Extract the lines of the material below, beginning with the first and ending with the line that holds "col = scene.collection". Skip every picture.

»»

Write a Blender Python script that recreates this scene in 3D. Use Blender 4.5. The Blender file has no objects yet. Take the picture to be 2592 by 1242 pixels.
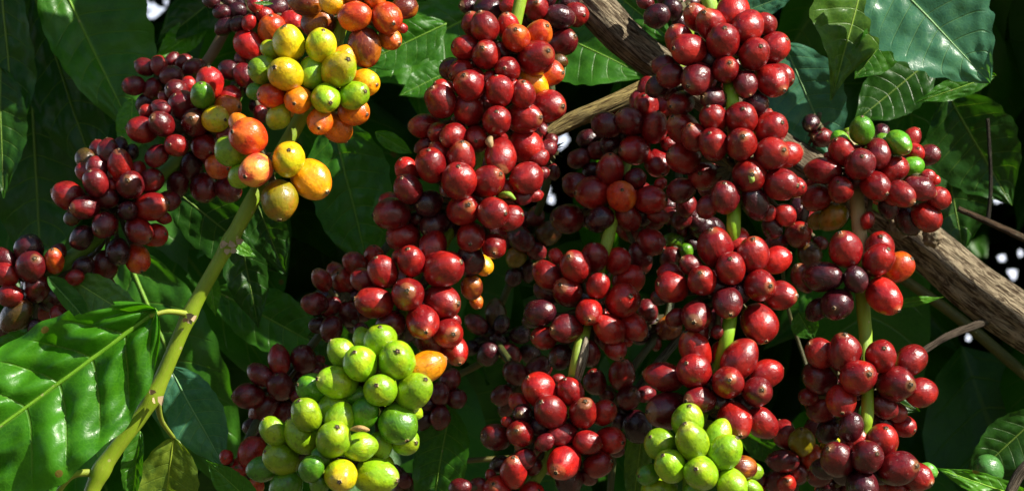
import bpy, bmesh, math, random
from mathutils import Vector, Quaternion, Matrix, noise

R = math.radians
rnd = random.Random(7)
scene = bpy.context.scene
col = scene.collection

# ------------------------------------------------------------------ camera, sky, sun, exposure
D0 = 1.2                       # metres from the lens to the plane of the fruit
U = 0.45 / 2592                # metres per photograph pixel in that plane
TILT = R(12)
CAM = Vector((0, 0, 1.6))
RIGHT = Vector((1, 0, 0))
UP = Vector((0, -math.sin(TILT), math.cos(TILT)))
FWD = Vector((0, math.cos(TILT), math.sin(TILT)))


def V(x, y, z):
    """x to the right, y away from the lens, z up in the tilted frame of the branches."""
    return RIGHT * x + FWD * y + UP * z


def P(px, py, d=0.0):
    """A photograph pixel at d metres beyond the fruit plane."""
    k = (D0 + d) / D0 * U
    return CAM + V((px - 1296) * k, D0 + d, (621 - py) * k)


cd = bpy.data.cameras.new('camera')
cam = bpy.data.objects.new('camera', cd)
col.objects.link(cam)
cam.location = CAM
cam.rotation_euler = (R(90) + TILT, 0, 0)
cd.sensor_width = 36
cd.lens = 36 * D0 / 0.45
cd.clip_start = 0.05
cd.clip_end = 3000
cd.dof.use_dof = True
cd.dof.focus_distance = D0 - 0.010
cd.dof.aperture_fstop = (cd.lens / 1000) / 0.0054
scene.camera = cam

SUN_DIR = V(0.68, -0.31, 0.66).normalized()          # towards the sun
world = bpy.data.worlds.new('World')
scene.world = world
world.use_nodes = True
wt = world.node_tree
wt.nodes.clear()
sky = wt.nodes.new('ShaderNodeTexSky')
sky.sky_type = 'NISHITA'
sky.sun_disc = False
sky.sun_elevation = math.asin(SUN_DIR.z)
sky.sun_rotation = math.atan2(SUN_DIR.x, SUN_DIR.y)
sky.air_density = 1.0
sky.dust_density = 0.6
bg = wt.nodes.new('ShaderNodeBackground')
bg.inputs['Strength'].default_value = 0.05
wo = wt.nodes.new('ShaderNodeOutputWorld')
# made-up white cloud, added low behind the bushes to whiten the sky gaps
gc = wt.nodes.new('ShaderNodeTexCoord')
sx = wt.nodes.new('ShaderNodeSeparateXYZ'); wt.links.new(gc.outputs['Generated'], sx.inputs[0])
cn = wt.nodes.new('ShaderNodeTexNoise'); cn.inputs['Scale'].default_value = 3.0; cn.inputs['Detail'].default_value = 6
wt.links.new(gc.outputs['Generated'], cn.inputs['Vector'])
sub = wt.nodes.new('ShaderNodeMath'); sub.operation = 'MULTIPLY_ADD'
wt.links.new(cn.outputs[0], sub.inputs[0]); sub.inputs[1].default_value = 0.9
hm = wt.nodes.new('ShaderNodeMapRange'); wt.links.new(sx.outputs[2], hm.inputs[0])
hm.inputs[1].default_value = 0.0; hm.inputs[2].default_value = 0.7; hm.inputs[3].default_value = 0.45; hm.inputs[4].default_value = -0.6
wt.links.new(hm.outputs[0], sub.inputs[2])
ym = wt.nodes.new('ShaderNodeMapRange'); wt.links.new(sx.outputs[1], ym.inputs[0])
ym.inputs[1].default_value = 0.2; ym.inputs[2].default_value = 0.6
cm = wt.nodes.new('ShaderNodeMapRange'); wt.links.new(sub.outputs[0], cm.inputs[0])
cm.inputs[1].default_value = 0.25; cm.inputs[2].default_value = 0.5
mu = wt.nodes.new('ShaderNodeMath'); mu.operation = 'MULTIPLY'
wt.links.new(cm.outputs[0], mu.inputs[0]); wt.links.new(ym.outputs[0], mu.inputs[1])
cx_ = wt.nodes.new('ShaderNodeMix'); cx_.data_type = 'RGBA'
wt.links.new(mu.outputs[0], cx_.inputs[0]); wt.links.new(sky.outputs[0], cx_.inputs[6]); cx_.inputs[7].default_value = (15.0, 16.0, 18.0, 1)
wt.links.new(cx_.outputs[2], bg.inputs[0])
wt.links.new(bg.outputs[0], wo.inputs[0])

sd = bpy.data.lights.new('sun', 'SUN')
sd.energy = 5.0
sd.angle = R(0.5)
sd.color = (1.0, 0.94, 0.82)
sun = bpy.data.objects.new('sun', sd)
col.objects.link(sun)
sun.rotation_euler = SUN_DIR.to_track_quat('Z', 'Y').to_euler()
sun.location = CAM + SUN_DIR * 5

scene.view_settings.view_transform = 'Standard'
scene.view_settings.look = 'None'
scene.view_settings.gamma = 1
scene.view_settings.exposure = 1.1
scene.cycles.max_bounces = 6
scene.cycles.transparent_max_bounces = 4
scene.cycles.use_denoising = True


# ------------------------------------------------------------------ node helpers
class NT:
    def __init__(s, name):
        s.m = bpy.data.materials.new(name)
        s.m.use_nodes = True
        s.t = s.m.node_tree
        s.t.nodes.clear()

    def n(s, typ, **kw):
        o = s.t.nodes.new(typ)
        for k, v in kw.items():
            setattr(o, k, v)
        return o

    def l(s, a, b):
        s.t.links.new(a, b)

    def setin(s, node, idx, v):
        if v is None:
            return
        if hasattr(v, 'is_output'):
            s.l(v, node.inputs[idx])
        else:
            if isinstance(v, tuple) and len(v) == 3 and node.inputs[idx].type == 'RGBA':
                v = (*v, 1)
            node.inputs[idx].default_value = v

    def math(s, op, a, b=None, c=None, clamp=False):
        o = s.n('ShaderNodeMath', operation=op, use_clamp=clamp)
        s.setin(o, 0, a); s.setin(o, 1, b); s.setin(o, 2, c)
        return o.outputs[0]

    def mix(s, f, a, b, blend='MIX'):
        o = s.n('ShaderNodeMix', data_type='RGBA', blend_type=blend)
        s.setin(o, 0, f); s.setin(o, 6, a); s.setin(o, 7, b)
        return o.outputs[2]

    def ramp(s, v, lo, hi, a=0.0, b=1.0):
        o = s.n('ShaderNodeMapRange', interpolation_type='SMOOTHSTEP')
        s.setin(o, 0, v); s.setin(o, 1, lo); s.setin(o, 2, hi); s.setin(o, 3, a); s.setin(o, 4, b)
        return o.outputs[0]

    def noise(s, vec, scale, detail=2.0, rough=0.5, dist=0.0):
        o = s.n('ShaderNodeTexNoise')
        if vec is not None:
            s.l(vec, o.inputs['Vector'])
        s.setin(o, 'Scale', scale); s.setin(o, 'Detail', detail)
        s.setin(o, 'Roughness', rough); s.setin(o, 'Distortion', dist)
        return o

    def bump(s, h, strength, dist, normal=None):
        o = s.n('ShaderNodeBump')
        s.setin(o, 'Strength', strength); s.setin(o, 'Distance', dist); s.l(h, o.inputs['Height'])
        if normal is not None:
            s.l(normal, o.inputs['Normal'])
        return o.outputs[0]

    def out(s, sh):
        o = s.n('ShaderNodeOutputMaterial')
        s.l(sh, o.inputs['Surface'])
        return s.m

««

(Reply)
Write a Blender Python script that recreates this scene in 3D. Use Blender 4.5. The Blender file has no objects yet. Take the picture to be 2592 by 1242 pixels.
import bpy, bmesh, math, random
from mathutils import Vector, Quaternion, Matrix, noise

R = math.radians
rnd = random.Random(7)
scene = bpy.context.scene
col = scene.collection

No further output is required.